BEGIN Records shown

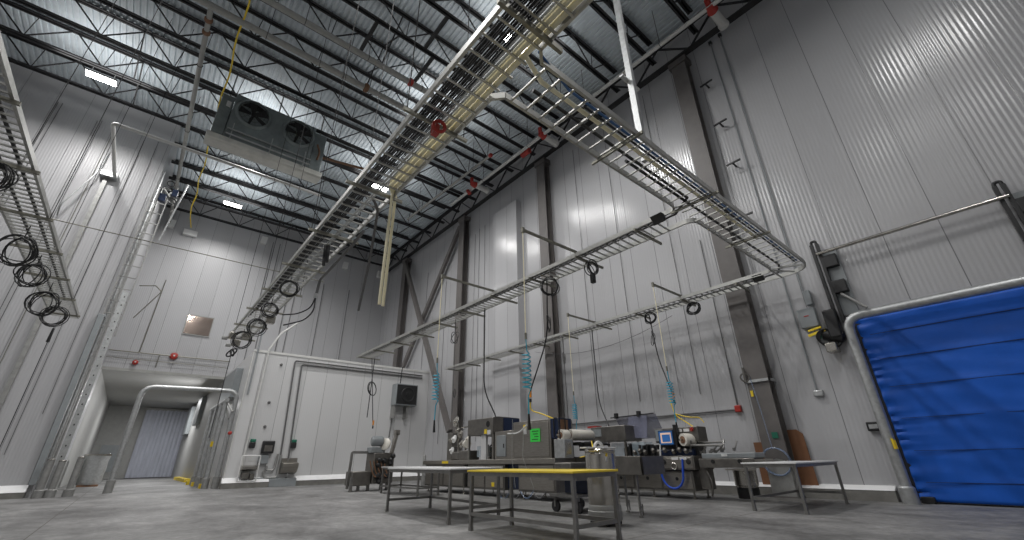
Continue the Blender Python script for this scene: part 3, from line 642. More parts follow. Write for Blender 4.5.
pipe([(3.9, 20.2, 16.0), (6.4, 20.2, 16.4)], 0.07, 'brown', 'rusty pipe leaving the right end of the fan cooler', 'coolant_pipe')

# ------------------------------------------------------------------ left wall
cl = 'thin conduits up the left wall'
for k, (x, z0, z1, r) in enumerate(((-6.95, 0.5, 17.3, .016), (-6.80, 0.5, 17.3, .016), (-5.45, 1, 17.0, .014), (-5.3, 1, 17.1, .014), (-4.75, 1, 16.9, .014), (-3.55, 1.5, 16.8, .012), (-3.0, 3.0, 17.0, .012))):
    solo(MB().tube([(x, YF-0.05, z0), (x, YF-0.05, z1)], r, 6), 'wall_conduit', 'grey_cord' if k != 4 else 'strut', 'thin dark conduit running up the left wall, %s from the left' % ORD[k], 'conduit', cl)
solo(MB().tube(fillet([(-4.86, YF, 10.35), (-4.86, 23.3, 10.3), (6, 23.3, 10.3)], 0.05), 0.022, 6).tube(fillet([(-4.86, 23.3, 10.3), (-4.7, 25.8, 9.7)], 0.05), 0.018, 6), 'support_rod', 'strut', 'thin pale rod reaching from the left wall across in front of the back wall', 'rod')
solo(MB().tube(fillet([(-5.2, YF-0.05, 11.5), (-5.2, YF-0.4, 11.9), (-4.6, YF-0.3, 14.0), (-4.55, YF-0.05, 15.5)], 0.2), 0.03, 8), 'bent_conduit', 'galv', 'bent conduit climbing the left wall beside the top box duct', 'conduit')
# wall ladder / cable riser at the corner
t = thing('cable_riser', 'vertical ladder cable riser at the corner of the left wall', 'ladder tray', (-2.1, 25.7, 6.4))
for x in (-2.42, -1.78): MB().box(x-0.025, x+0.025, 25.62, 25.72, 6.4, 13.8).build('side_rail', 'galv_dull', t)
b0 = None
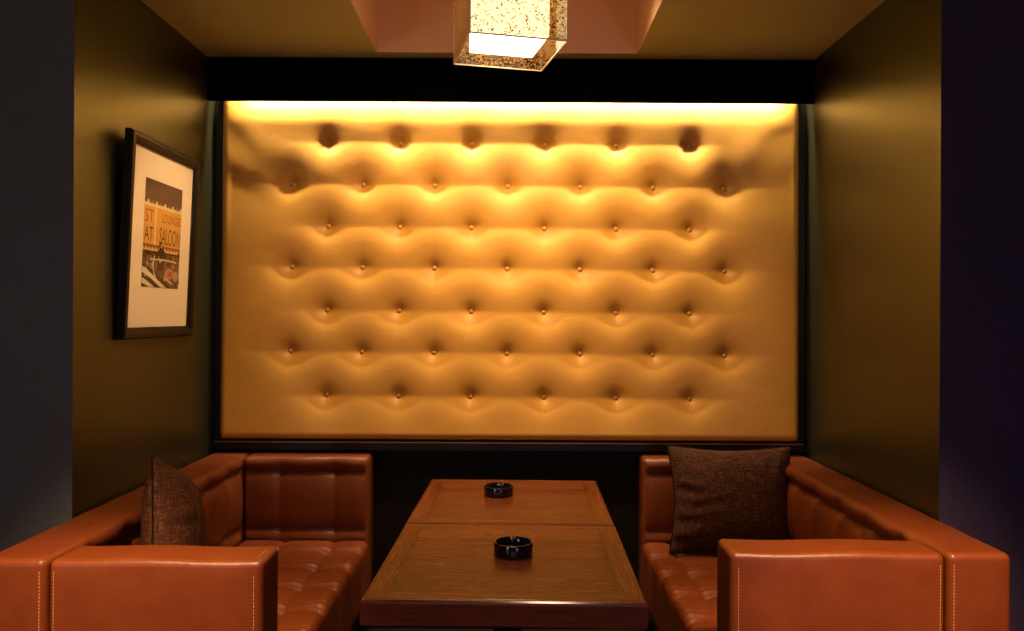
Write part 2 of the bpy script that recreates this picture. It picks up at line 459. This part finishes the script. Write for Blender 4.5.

END Records shown

Task: Strip the images and reproduce the remaining records precisely.

Task solution:
Continue the Blender Python script for this scene: part 3, from line 642. More parts follow. Write for Blender 4.5.
pipe([(3.9, 20.2, 16.0), (6.4, 20.2, 16.4)], 0.07, 'brown', 'rusty pipe leaving the right end of the fan cooler', 'coolant_pipe')

# ------------------------------------------------------------------ left wall
cl = 'thin conduits up the left wall'
for k, (x, z0, z1, r) in enumerate(((-6.95, 0.5, 17.3, .016), (-6.80, 0.5, 17.3, .016), (-5.45, 1, 17.0, .014), (-5.3, 1, 17.1, .014), (-4.75, 1, 16.9, .014), (-3.55, 1.5, 16.8, .012), (-3.0, 3.0, 17.0, .012))):
    solo(MB().tube([(x, YF-0.05, z0), (x, YF-0.05, z1)], r, 6), 'wall_conduit', 'grey_cord' if k != 4 else 'strut', 'thin dark conduit running up the left wall, %s from the left' % ORD[k], 'conduit', cl)
solo(MB().tube(fillet([(-4.86, YF, 10.35), (-4.86, 23.3, 10.3), (6, 23.3, 10.3)], 0.05), 0.022, 6).tube(fillet([(-4.86, 23.3, 10.3), (-4.7, 25.8, 9.7)], 0.05), 0.018, 6), 'support_rod', 'strut', 'thin pale rod reaching from the left wall across in front of the back wall', 'rod')
solo(MB().tube(fillet([(-5.2, YF-0.05, 11.5), (-5.2, YF-0.4, 11.9), (-4.6, YF-0.3, 14.0), (-4.55, YF-0.05, 15.5)], 0.2), 0.03, 8), 'bent_conduit', 'galv', 'bent conduit climbing the left wall beside the top box duct', 'conduit')
# wall ladder / cable riser at the corner
t = thing('cable_riser', 'vertical ladder cable riser at the corner of the left wall', 'ladder tray', (-2.1, 25.7, 6.4))
for x in (-2.42, -1.78): MB().box(x-0.025, x+0.025, 25.62, 25.72, 6.4, 13.8).build('side_rail', 'galv_dull', t)
b0 = None
Write part 2 of the bpy script that recreates this picture. It picks up at line 459. This part finishes the script. Write for Blender 4.5.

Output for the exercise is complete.